"Electra"

"Electra"
Photo: Natasha Remoundou

Thursday 6 February 2014

From the Director's Notebook: Our Concept So Far

We began our design process in mid-November 2013, coinciding with the beginning of the audition process.  Our first step was reading and responding to the play as a team. 

We knew from the beginning that we didn't want to try to recreate the conditions of ancient Greek theatre, though we would inevitably be inspired by and respond directly to the performance conventions of the work.  Given that we were working with an adaptation by Frank McGuinness, we also wanted to respond directly to our immediate Irish context but did not want to stage an "Irish" production in the sense of making the whole world fit with immediately recognisable conventions of Irish theatre. 
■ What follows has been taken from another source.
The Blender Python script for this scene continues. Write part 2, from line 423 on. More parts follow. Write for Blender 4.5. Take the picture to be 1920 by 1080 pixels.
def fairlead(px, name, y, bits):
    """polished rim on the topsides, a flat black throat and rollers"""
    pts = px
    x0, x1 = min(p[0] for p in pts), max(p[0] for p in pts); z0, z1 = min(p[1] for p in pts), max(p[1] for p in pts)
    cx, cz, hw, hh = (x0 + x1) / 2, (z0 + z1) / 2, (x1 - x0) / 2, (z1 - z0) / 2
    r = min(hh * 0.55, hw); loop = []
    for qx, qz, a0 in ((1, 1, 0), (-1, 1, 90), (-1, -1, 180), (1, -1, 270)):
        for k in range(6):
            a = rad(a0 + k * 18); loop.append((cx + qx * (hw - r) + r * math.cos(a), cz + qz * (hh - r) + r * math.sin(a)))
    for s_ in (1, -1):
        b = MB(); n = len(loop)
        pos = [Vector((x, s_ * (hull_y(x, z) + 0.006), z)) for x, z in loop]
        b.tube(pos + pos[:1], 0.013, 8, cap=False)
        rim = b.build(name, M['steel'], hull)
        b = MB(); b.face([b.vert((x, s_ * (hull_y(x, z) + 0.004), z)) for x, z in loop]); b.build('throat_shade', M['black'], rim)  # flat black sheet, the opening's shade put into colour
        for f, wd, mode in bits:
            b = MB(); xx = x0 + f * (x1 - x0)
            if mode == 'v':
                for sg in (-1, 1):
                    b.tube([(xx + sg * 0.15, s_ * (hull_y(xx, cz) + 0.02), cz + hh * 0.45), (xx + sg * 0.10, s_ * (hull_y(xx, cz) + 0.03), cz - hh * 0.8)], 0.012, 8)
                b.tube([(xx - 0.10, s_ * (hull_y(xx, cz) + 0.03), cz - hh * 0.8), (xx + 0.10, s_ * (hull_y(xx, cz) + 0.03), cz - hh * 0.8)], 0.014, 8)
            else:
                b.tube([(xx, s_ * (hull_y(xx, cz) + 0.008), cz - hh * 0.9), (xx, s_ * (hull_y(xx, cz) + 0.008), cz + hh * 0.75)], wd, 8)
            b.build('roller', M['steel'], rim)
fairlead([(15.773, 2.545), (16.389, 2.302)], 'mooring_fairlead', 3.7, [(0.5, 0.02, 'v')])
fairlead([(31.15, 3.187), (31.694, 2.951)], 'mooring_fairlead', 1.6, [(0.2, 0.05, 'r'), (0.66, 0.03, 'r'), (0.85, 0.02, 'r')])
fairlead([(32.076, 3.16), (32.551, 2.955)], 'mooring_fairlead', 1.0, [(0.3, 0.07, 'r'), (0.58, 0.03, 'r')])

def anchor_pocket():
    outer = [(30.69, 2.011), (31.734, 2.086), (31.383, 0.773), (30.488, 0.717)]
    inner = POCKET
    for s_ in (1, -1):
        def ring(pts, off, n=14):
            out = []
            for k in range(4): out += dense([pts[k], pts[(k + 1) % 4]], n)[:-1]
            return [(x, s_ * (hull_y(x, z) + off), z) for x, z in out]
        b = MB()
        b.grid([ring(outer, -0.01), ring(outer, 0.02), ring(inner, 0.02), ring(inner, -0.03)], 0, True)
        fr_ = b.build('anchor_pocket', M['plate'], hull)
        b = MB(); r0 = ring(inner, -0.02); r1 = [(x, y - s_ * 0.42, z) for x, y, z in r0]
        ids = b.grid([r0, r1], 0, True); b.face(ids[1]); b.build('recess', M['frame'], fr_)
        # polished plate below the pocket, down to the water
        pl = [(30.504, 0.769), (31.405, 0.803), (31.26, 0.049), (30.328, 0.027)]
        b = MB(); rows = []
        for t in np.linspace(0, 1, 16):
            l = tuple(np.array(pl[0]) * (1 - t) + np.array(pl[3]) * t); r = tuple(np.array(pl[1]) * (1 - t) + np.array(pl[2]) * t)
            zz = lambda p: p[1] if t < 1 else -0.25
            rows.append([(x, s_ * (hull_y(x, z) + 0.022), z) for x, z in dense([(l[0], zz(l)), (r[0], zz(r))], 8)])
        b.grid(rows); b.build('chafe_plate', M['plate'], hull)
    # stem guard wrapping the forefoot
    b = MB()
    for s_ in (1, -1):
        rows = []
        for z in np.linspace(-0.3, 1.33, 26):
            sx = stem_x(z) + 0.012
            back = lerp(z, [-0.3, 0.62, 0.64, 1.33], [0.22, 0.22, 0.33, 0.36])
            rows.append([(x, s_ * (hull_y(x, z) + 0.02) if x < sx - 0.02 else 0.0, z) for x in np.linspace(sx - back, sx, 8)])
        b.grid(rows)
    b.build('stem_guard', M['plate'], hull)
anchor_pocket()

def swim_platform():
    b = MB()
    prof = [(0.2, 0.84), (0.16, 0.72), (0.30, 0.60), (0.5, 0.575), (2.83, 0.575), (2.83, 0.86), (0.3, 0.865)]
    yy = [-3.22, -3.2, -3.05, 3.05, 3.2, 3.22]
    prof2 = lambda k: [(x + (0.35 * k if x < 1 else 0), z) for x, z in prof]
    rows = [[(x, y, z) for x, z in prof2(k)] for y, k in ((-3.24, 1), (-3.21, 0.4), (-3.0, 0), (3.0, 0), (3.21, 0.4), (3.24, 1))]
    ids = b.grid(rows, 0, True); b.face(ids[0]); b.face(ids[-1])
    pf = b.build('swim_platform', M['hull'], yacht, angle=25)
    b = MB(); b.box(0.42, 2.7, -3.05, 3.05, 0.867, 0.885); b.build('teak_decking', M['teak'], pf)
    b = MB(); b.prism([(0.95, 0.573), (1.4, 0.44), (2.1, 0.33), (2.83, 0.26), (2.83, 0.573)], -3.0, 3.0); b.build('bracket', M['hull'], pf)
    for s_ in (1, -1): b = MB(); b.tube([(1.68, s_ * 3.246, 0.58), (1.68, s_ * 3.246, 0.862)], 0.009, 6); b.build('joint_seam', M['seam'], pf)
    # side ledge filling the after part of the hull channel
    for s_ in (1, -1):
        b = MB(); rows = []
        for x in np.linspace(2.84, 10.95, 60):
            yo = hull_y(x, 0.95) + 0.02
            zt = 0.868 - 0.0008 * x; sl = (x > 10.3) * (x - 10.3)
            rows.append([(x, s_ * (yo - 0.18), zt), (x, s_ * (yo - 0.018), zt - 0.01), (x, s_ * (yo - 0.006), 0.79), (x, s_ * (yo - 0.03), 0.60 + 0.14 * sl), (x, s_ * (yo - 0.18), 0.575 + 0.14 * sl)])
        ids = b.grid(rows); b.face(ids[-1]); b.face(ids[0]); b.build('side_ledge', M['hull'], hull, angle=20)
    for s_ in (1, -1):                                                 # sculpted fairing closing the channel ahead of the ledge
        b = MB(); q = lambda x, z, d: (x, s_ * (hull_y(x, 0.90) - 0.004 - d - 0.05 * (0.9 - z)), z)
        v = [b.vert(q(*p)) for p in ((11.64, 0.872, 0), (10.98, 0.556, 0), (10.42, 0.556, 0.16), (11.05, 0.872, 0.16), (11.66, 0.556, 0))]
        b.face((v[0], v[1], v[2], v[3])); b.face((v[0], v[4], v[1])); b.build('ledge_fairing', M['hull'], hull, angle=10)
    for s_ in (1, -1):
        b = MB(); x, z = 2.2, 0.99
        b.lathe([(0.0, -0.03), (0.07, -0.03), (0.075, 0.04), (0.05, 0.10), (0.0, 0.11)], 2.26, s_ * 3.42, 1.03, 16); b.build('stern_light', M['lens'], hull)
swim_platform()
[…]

What resonated with us immediately was the role of natural elements in the world: earth, stone, air, fire, water. 

We became interested by resonances between the natural landscapes of Greece and the West of Ireland, and our immediate location became more important to us in thinking through the aesthetics of the design.  For example, we were struck by how the West of Ireland's topography sometimes took on the rough shape of a Greek theatre space. 



The Burren became particularly important to us.  The cracks of the rocks reminded us of the fractures and intransigent positions of the family of the House of Atreus, who never quite let go of the past and remain forever broken by it.  
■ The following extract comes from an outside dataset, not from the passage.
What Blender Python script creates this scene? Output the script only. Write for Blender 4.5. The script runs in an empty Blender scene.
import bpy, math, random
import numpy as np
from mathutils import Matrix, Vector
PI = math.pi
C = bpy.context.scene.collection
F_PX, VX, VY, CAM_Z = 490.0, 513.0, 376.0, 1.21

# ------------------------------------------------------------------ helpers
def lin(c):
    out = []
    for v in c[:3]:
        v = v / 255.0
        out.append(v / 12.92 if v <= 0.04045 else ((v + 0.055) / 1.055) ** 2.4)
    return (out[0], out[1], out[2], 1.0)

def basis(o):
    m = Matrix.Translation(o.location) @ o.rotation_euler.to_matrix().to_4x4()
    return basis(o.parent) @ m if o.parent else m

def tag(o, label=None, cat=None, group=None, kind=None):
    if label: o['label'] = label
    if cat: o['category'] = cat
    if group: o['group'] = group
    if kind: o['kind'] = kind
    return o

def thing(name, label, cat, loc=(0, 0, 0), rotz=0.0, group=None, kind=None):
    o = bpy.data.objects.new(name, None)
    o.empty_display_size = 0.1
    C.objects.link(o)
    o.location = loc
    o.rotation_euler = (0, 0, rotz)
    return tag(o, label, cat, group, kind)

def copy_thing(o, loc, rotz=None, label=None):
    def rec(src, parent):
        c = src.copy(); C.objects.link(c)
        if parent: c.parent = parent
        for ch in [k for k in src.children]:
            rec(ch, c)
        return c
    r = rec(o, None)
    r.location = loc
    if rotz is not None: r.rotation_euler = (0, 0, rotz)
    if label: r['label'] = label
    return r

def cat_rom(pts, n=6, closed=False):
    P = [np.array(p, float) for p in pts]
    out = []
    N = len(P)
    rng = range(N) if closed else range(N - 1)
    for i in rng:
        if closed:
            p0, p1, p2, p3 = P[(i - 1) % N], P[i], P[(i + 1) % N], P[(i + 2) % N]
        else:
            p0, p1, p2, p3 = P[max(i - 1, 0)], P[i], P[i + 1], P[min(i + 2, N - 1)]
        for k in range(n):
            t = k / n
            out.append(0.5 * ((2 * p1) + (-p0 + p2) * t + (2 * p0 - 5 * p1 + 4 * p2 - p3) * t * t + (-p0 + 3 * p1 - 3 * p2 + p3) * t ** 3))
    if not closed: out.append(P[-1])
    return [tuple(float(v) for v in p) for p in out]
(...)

The most important element to us in the play besides earth was water.  I was particularly haunted by an image of Clytemnestra, Electra's mother, walking beside the ocean at night, and mourning the death of her other daughter, Iphigenia, at the hands of her husband, Agamemnon.  This murder (or sacrifice depending on who you speak to) occurred to ensure the safe passage of Agamemnon's army across the sea to Troy during the Trojan War.  But it is this act which spurred Clytemnestra's murder of her husband, and the retributive actions of Electra and her brother Orestes in our play.  I always have a soft spot for those hated or marginalised in history, so I sympathise deeply with Clytemnestra's position as a mourning mother.  

But within the sea, we also began to find a broader emotional and colour vocabulary for the production.  We began to think about the phases of the sea and its moods as the colour palette for lighting and costume as you will see in posts from our lighting and costume designers (Jack Scullion, Maria Tivnan and Dawn Monahan).  From deep inky night, to sparkling morning waters, from calm to turmoil, from roar to whisper, we began to see and hear the production in a new way.  Sound design at this point also entered the conversation, an area to be expanded upon in later posts by Conor McBrierty, our sound designer, as well as the ensemble as a whole. 

By the end of our first week of rehearsal last week then, we had found a line in the script that brought together the essence of these earlier conversations and confirmed our continually developing intuitions.  

The Chorus tells us "She waits for her glory until stone turns to water."  The battle between remaining stuck in the past and moving forward on a more dynamic path ground the heart of this play. 

The struggle between these natural elements is at the centre of what we see in the text and consequently, what we are designing and what we are staging.  This vision continues to deepen, but it is both our starting point and  continuing journey at this time.